Quello che non può attendere è un duro esame di coscienza da parte dell'intera magistratura, perché l'emergenza è etica.
Noi magistrati siamo sicuramente tra coloro a cui l'articolo 54 chiede di svolgere le nostre funzioni con disciplina ed onore.
Mi verrebbe da dire che la disciplina attiene alla professionalità e all'indipendenza con cui si lavora, mentre l'onore è la capacità di farlo risultando sempre credibili e autorevoli anche verso i cittadini.
Come credere alla giustizia se chi la amministra non è credibile?
Come giustificare la pretesa punitiva dello Stato se chi deve indagare e poi se del caso condannare non dimostra di attenersi lui per primo ai più alti standard di trasparenza e onestà?
In politica spesso ce la prendiamo poi con quelli che si comprano i voti per le proprie ambizioni personali, dimenticandoci di riflettere sul vuoto etico e culturale di chi quel voto è disposto a venderlo.
Allo stesso modo, nel micro cosmo dell'autogoverno della magistratura, sarebbe ipocrita e insufficiente prendersela con chi ha responsabilità di vertice, se poi non segue anche e soprattutto una riflessione critica sulla base, che evidentemente chiede e sfrutta certe logiche di condizionamento delle scelte.
O la smettiamo di cercare l'amico, l'appoggio, la spintarella... O la finiamo di riempirci di paroloni e poi di prendere il telefono quando invece ci sono di mezzo i nostri personali interessi... Oppure questi fenomeni di degenerazione continueranno ad esserci e a inquinare la magistratura e di conseguenza l'intero equilibrio democratico del Paese.
Da questo punto di vista ho l'impressione che la categoria cui appartengo stia attraversando una crisi etica e culturale molto simile a quella che vive l'intera collettività.
Il confine tra giusto e sbagliato sembra sbiadire sempre di più e tempo che molte delle persone coinvolte nei vari scandali di questi anni, incluso quest'ultimo, avessero scarsa consapevolezza del disvalore etico del loro comportamento.
Questa riflessione l'ho maturata negli ultimi anni, occupandomi di molte indagini su delitti commessi da professionisti e colletti bianchi, persone dal casellario giudiziale illibato che di fronte all'opportunità di avvantaggiarsi illecitamente non si facevano scrupoli, con la tranquillità (e a volte l'arroganza) di chi pensa di essere nel giusto, perché misura la giustizia su se stesso e sui propri bisogni.
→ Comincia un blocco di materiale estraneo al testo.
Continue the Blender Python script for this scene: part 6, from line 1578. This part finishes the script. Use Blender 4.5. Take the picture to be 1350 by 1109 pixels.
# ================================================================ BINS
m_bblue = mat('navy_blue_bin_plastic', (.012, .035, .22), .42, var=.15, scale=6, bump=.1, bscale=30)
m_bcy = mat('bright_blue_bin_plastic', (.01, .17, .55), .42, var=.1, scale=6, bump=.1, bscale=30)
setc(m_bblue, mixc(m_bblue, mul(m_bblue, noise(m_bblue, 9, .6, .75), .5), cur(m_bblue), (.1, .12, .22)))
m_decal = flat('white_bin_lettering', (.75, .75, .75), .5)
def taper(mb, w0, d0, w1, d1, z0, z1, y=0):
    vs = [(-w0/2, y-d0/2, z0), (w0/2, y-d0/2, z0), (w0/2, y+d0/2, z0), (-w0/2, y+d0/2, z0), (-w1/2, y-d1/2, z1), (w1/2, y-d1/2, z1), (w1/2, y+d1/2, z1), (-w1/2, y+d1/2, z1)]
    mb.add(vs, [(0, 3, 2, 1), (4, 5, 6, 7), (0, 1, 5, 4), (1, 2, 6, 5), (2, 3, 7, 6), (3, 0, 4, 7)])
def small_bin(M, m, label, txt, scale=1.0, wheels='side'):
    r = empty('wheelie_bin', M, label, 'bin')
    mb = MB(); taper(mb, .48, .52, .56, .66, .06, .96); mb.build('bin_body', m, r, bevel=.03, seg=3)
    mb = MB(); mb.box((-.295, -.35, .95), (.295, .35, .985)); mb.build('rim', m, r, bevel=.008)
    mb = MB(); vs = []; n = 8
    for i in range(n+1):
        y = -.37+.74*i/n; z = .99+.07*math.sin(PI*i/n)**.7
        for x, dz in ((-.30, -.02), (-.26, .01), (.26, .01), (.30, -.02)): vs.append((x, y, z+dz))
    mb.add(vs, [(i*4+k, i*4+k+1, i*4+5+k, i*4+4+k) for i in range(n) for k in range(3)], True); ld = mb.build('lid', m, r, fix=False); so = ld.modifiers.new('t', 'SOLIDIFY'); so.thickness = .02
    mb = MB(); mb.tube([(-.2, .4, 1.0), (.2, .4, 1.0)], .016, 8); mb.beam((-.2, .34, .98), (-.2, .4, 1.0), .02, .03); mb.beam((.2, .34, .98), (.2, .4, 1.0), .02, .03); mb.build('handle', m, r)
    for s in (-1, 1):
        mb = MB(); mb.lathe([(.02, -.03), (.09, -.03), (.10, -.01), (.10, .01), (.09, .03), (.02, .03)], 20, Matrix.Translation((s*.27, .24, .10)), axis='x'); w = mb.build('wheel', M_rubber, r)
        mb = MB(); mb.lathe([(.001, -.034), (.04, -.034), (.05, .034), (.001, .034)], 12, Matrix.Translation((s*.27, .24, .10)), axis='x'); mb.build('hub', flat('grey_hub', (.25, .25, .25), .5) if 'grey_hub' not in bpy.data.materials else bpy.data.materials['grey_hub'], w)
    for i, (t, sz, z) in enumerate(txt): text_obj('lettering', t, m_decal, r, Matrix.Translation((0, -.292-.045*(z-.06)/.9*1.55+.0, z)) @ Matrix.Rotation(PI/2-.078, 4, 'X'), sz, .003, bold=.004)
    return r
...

Ecco perché torno ancora col pensiero alla lezione di Gherardo Colombo: l'obbedienza non basta più, perché è tra le pieghe delle regole che si insinua l'interesse personale e viene deturpato quello pubblico...perché la vera misura non è il rispetto formale della regolina di turno, ma l'adempimento con dignità e onore delle funzioni pubbliche e in generale dei principi costituzionali...
Solo se ripartiamo dai valori fondanti sapremo spezzare certe relazioni pericolose.
Solo guardando agli alti valori della Costituzione potremo uscire dalla palude in cui ci troviamo.